WHAT NEEDS TO BE DONE:
With pictures left out, retype the lines from the start of the records through the one that contains "# counter top".

(Scenes as source code)
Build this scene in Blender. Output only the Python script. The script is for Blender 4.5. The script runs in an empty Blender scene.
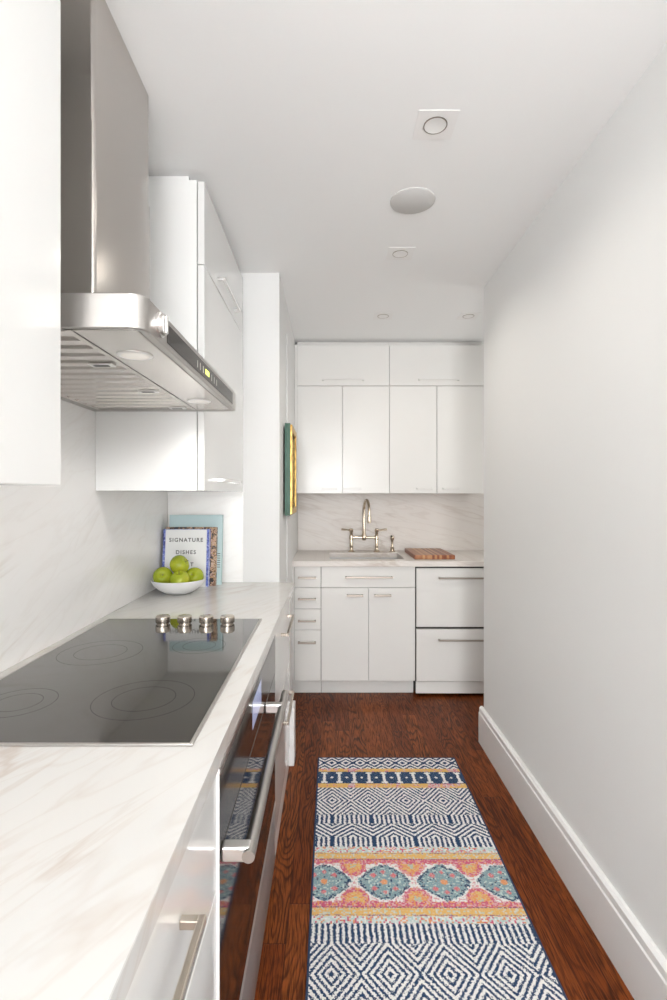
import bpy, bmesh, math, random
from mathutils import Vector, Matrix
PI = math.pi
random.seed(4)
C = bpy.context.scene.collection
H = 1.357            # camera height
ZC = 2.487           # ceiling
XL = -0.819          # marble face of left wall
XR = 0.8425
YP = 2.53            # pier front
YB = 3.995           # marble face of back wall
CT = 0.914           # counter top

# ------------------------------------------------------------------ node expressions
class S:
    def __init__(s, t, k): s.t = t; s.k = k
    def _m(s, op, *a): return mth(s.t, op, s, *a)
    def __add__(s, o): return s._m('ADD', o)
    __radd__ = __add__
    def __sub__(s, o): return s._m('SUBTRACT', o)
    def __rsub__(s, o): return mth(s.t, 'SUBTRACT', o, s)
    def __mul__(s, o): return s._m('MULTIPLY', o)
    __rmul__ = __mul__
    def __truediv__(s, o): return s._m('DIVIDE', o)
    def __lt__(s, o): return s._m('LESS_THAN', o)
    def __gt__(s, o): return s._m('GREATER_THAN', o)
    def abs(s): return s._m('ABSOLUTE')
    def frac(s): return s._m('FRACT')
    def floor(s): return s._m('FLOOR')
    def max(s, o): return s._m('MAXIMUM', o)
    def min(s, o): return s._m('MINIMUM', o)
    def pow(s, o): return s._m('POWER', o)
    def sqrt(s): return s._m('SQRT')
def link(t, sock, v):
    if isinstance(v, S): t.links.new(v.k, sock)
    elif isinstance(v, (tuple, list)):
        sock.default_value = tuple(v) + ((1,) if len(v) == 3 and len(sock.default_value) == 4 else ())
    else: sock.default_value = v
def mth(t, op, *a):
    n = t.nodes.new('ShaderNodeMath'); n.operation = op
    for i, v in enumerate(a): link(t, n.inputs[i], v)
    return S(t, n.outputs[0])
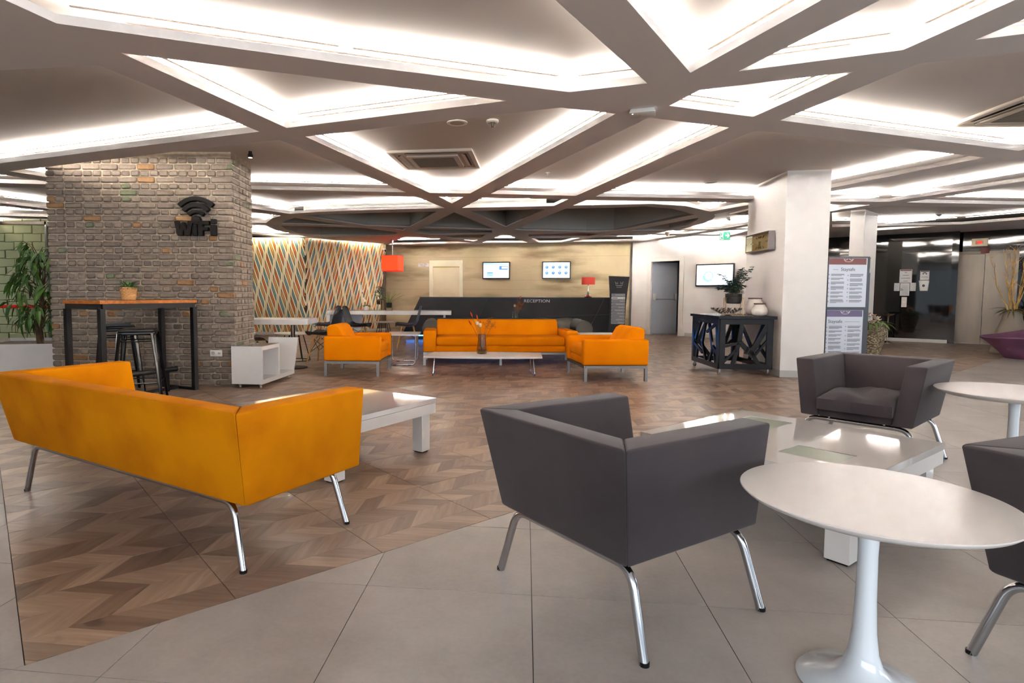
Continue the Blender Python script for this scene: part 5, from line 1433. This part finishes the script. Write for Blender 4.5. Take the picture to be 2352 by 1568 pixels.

RESULT BELOW:
Build this scene in Blender. Output only the Python script. The script is for Blender 4.5. The script runs in an empty Blender scene.
import bpy, bmesh, math, random
from mathutils import Vector, Matrix
PI = math.pi
random.seed(4)
C = bpy.context.scene.collection
H = 1.357            # camera height
ZC = 2.487           # ceiling
XL = -0.819          # marble face of left wall
XR = 0.8425
YP = 2.53            # pier front
YB = 3.995           # marble face of back wall
CT = 0.914           # counter top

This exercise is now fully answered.